■ **Written exercise**
Quote, without change, all of the lines that follow.

-- Begin Data excerpt --

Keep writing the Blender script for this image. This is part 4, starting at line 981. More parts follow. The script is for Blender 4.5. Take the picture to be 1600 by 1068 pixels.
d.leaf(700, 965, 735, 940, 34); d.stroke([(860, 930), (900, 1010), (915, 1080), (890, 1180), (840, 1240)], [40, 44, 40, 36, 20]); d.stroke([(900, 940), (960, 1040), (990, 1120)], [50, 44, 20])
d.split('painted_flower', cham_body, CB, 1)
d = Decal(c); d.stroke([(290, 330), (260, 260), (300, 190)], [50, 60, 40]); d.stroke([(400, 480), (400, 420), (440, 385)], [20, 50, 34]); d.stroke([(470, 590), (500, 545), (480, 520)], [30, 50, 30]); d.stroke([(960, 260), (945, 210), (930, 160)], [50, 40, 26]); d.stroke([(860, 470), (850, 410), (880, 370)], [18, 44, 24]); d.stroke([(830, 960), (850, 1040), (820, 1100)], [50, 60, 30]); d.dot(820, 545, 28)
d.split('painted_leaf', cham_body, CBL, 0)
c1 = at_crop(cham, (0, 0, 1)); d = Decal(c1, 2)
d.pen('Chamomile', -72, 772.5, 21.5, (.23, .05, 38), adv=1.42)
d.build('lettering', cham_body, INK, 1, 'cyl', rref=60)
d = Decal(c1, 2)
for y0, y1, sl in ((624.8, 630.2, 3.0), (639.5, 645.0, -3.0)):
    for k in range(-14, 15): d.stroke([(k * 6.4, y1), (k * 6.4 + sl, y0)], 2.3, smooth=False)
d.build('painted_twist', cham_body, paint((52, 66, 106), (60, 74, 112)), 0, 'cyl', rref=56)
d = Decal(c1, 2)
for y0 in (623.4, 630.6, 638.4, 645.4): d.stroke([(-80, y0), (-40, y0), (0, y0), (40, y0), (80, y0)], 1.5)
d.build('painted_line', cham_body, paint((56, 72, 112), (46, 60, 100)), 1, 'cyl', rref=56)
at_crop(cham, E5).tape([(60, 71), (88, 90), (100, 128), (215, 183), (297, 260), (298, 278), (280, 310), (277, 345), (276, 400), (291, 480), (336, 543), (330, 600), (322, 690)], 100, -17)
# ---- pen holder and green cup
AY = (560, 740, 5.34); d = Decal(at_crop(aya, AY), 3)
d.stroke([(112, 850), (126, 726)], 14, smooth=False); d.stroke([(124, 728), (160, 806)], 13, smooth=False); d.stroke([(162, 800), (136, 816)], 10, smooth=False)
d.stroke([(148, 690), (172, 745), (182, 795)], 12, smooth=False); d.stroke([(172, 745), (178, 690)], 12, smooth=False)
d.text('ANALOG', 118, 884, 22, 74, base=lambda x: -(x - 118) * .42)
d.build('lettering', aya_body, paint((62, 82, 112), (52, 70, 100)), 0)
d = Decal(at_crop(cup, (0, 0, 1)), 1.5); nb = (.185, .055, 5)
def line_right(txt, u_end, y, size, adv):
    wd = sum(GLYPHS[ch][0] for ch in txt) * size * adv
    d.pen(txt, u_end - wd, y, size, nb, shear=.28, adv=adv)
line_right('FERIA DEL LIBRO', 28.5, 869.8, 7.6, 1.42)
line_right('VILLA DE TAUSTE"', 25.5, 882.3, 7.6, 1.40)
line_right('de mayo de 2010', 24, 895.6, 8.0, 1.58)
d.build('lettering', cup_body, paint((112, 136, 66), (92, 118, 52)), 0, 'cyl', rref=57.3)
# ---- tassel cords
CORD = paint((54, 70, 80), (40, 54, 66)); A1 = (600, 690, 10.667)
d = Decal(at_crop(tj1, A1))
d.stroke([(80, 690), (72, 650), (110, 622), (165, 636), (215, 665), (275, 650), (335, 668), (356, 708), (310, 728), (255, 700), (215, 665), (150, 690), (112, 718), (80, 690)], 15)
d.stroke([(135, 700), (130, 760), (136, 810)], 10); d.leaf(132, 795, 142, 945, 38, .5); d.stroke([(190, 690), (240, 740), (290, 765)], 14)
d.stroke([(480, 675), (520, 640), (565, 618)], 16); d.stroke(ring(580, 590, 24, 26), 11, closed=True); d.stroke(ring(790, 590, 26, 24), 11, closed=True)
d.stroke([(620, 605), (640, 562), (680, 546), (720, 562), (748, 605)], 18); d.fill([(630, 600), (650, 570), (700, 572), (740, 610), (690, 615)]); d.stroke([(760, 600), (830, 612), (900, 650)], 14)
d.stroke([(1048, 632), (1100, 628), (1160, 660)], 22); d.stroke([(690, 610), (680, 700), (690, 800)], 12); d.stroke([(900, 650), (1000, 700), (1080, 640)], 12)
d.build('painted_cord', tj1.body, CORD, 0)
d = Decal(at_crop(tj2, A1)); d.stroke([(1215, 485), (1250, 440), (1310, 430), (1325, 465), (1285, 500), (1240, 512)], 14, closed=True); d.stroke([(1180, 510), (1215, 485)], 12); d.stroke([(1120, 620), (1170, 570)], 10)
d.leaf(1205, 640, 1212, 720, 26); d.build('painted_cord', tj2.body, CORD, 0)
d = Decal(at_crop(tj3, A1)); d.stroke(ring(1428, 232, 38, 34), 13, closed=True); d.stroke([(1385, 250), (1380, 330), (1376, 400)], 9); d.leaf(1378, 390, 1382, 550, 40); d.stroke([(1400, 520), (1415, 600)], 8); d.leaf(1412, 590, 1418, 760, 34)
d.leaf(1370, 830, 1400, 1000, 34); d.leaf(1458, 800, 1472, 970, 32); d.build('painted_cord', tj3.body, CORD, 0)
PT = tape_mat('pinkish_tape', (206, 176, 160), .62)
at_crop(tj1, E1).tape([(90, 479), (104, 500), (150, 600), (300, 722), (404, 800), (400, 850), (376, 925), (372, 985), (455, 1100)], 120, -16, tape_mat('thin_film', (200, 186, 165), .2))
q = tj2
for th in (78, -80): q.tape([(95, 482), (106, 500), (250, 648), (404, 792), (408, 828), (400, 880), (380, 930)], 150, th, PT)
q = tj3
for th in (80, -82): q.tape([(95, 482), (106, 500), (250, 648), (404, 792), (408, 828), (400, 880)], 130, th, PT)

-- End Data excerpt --

■ **Worked solution**
Keep writing the Blender script for this image. This is part 4, starting at line 981. More parts follow. The script is for Blender 4.5. Take the picture to be 1600 by 1068 pixels.
d.leaf(700, 965, 735, 940, 34); d.stroke([(860, 930), (900, 1010), (915, 1080), (890, 1180), (840, 1240)], [40, 44, 40, 36, 20]); d.stroke([(900, 940), (960, 1040), (990, 1120)], [50, 44, 20])
d.split('painted_flower', cham_body, CB, 1)
d = Decal(c); d.stroke([(290, 330), (260, 260), (300, 190)], [50, 60, 40]); d.stroke([(400, 480), (400, 420), (440, 385)], [20, 50, 34]); d.stroke([(470, 590), (500, 545), (480, 520)], [30, 50, 30]); d.stroke([(960, 260), (945, 210), (930, 160)], [50, 40, 26]); d.stroke([(860, 470), (850, 410), (880, 370)], [18, 44, 24]); d.stroke([(830, 960), (850, 1040), (820, 1100)], [50, 60, 30]); d.dot(820, 545, 28)
d.split('painted_leaf', cham_body, CBL, 0)
c1 = at_crop(cham, (0, 0, 1)); d = Decal(c1, 2)
d.pen('Chamomile', -72, 772.5, 21.5, (.23, .05, 38), adv=1.42)
d.build('lettering', cham_body, INK, 1, 'cyl', rref=60)
d = Decal(c1, 2)
for y0, y1, sl in ((624.8, 630.2, 3.0), (639.5, 645.0, -3.0)):
    for k in range(-14, 15): d.stroke([(k * 6.4, y1), (k * 6.4 + sl, y0)], 2.3, smooth=False)
d.build('painted_twist', cham_body, paint((52, 66, 106), (60, 74, 112)), 0, 'cyl', rref=56)
d = Decal(c1, 2)
for y0 in (623.4, 630.6, 638.4, 645.4): d.stroke([(-80, y0), (-40, y0), (0, y0), (40, y0), (80, y0)], 1.5)
d.build('painted_line', cham_body, paint((56, 72, 112), (46, 60, 100)), 1, 'cyl', rref=56)
at_crop(cham, E5).tape([(60, 71), (88, 90), (100, 128), (215, 183), (297, 260), (298, 278), (280, 310), (277, 345), (276, 400), (291, 480), (336, 543), (330, 600), (322, 690)], 100, -17)
# ---- pen holder and green cup
AY = (560, 740, 5.34); d = Decal(at_crop(aya, AY), 3)
d.stroke([(112, 850), (126, 726)], 14, smooth=False); d.stroke([(124, 728), (160, 806)], 13, smooth=False); d.stroke([(162, 800), (136, 816)], 10, smooth=False)
d.stroke([(148, 690), (172, 745), (182, 795)], 12, smooth=False); d.stroke([(172, 745), (178, 690)], 12, smooth=False)
d.text('ANALOG', 118, 884, 22, 74, base=lambda x: -(x - 118) * .42)
d.build('lettering', aya_body, paint((62, 82, 112), (52, 70, 100)), 0)
d = Decal(at_crop(cup, (0, 0, 1)), 1.5); nb = (.185, .055, 5)
def line_right(txt, u_end, y, size, adv):
    wd = sum(GLYPHS[ch][0] for ch in txt) * size * adv
    d.pen(txt, u_end - wd, y, size, nb, shear=.28, adv=adv)
line_right('FERIA DEL LIBRO', 28.5, 869.8, 7.6, 1.42)
line_right('VILLA DE TAUSTE"', 25.5, 882.3, 7.6, 1.40)
line_right('de mayo de 2010', 24, 895.6, 8.0, 1.58)
d.build('lettering', cup_body, paint((112, 136, 66), (92, 118, 52)), 0, 'cyl', rref=57.3)
# ---- tassel cords
CORD = paint((54, 70, 80), (40, 54, 66)); A1 = (600, 690, 10.667)
d = Decal(at_crop(tj1, A1))
d.stroke([(80, 690), (72, 650), (110, 622), (165, 636), (215, 665), (275, 650), (335, 668), (356, 708), (310, 728), (255, 700), (215, 665), (150, 690), (112, 718), (80, 690)], 15)
d.stroke([(135, 700), (130, 760), (136, 810)], 10); d.leaf(132, 795, 142, 945, 38, .5); d.stroke([(190, 690), (240, 740), (290, 765)], 14)
d.stroke([(480, 675), (520, 640), (565, 618)], 16); d.stroke(ring(580, 590, 24, 26), 11, closed=True); d.stroke(ring(790, 590, 26, 24), 11, closed=True)
d.stroke([(620, 605), (640, 562), (680, 546), (720, 562), (748, 605)], 18); d.fill([(630, 600), (650, 570), (700, 572), (740, 610), (690, 615)]); d.stroke([(760, 600), (830, 612), (900, 650)], 14)
d.stroke([(1048, 632), (1100, 628), (1160, 660)], 22); d.stroke([(690, 610), (680, 700), (690, 800)], 12); d.stroke([(900, 650), (1000, 700), (1080, 640)], 12)
d.build('painted_cord', tj1.body, CORD, 0)
d = Decal(at_crop(tj2, A1)); d.stroke([(1215, 485), (1250, 440), (1310, 430), (1325, 465), (1285, 500), (1240, 512)], 14, closed=True); d.stroke([(1180, 510), (1215, 485)], 12); d.stroke([(1120, 620), (1170, 570)], 10)
d.leaf(1205, 640, 1212, 720, 26); d.build('painted_cord', tj2.body, CORD, 0)
d = Decal(at_crop(tj3, A1)); d.stroke(ring(1428, 232, 38, 34), 13, closed=True); d.stroke([(1385, 250), (1380, 330), (1376, 400)], 9); d.leaf(1378, 390, 1382, 550, 40); d.stroke([(1400, 520), (1415, 600)], 8); d.leaf(1412, 590, 1418, 760, 34)
d.leaf(1370, 830, 1400, 1000, 34); d.leaf(1458, 800, 1472, 970, 32); d.build('painted_cord', tj3.body, CORD, 0)
PT = tape_mat('pinkish_tape', (206, 176, 160), .62)
at_crop(tj1, E1).tape([(90, 479), (104, 500), (150, 600), (300, 722), (404, 800), (400, 850), (376, 925), (372, 985), (455, 1100)], 120, -16, tape_mat('thin_film', (200, 186, 165), .2))
q = tj2
for th in (78, -80): q.tape([(95, 482), (106, 500), (250, 648), (404, 792), (408, 828), (400, 880), (380, 930)], 150, th, PT)
q = tj3
for th in (80, -82): q.tape([(95, 482), (106, 500), (250, 648), (404, 792), (408, 828), (400, 880)], 130, th, PT)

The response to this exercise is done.